3. Secondly, Mr. De has also submitted that in any case the direction by the trial court for a set off towards the amount incurred by the defendant first party over the repair of the building and the payment of taxes should not have been set aside by the lower appellate court. In my opinion, this part of the submission made by Mr. De in regard to the money spent by defendant first party over the payment of the taxes relating to the building in suit is unanswerable. Unfortunately, the lower appellate Court has made no discussion in regard to the payment of the taxes, and the discussion, if any, that is to be found therein is not only nominal, but wholly unsatisfactory. I, therefore, have no doubt that the defendant first party is entitled to have the set, off in regard to the amount incurred by him over the payment of the taxes in regard to the building in suit.
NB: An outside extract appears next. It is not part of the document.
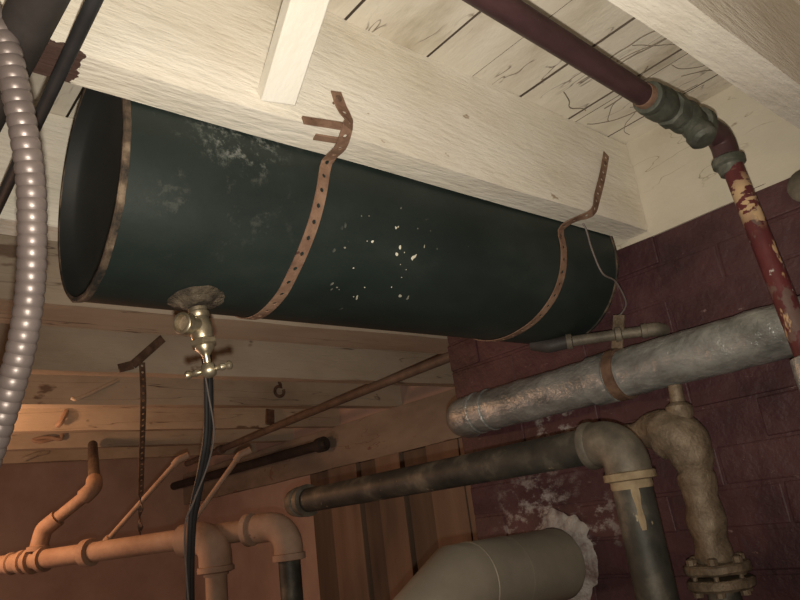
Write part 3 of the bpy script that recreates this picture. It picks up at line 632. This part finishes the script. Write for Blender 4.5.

4. Then comes the question of the set off in regard to the amount incurred over the repair. This part of the case has been elaborately discussed by the lower appellate Court, and the lower appellate court has finally come to the conclusion that the evidence given by the defendant first party in support of this part of the case is wholly unreliable. In my opinion, therefore, this question is now concluded in Second Appeal and now cannot be reopened.
5. In the result, therefore, the appeal is allow ed in part to the extent as stated above, and the judgment of the Court below is modified to that extent. But in the circumstances of the case there will be no order as to costs.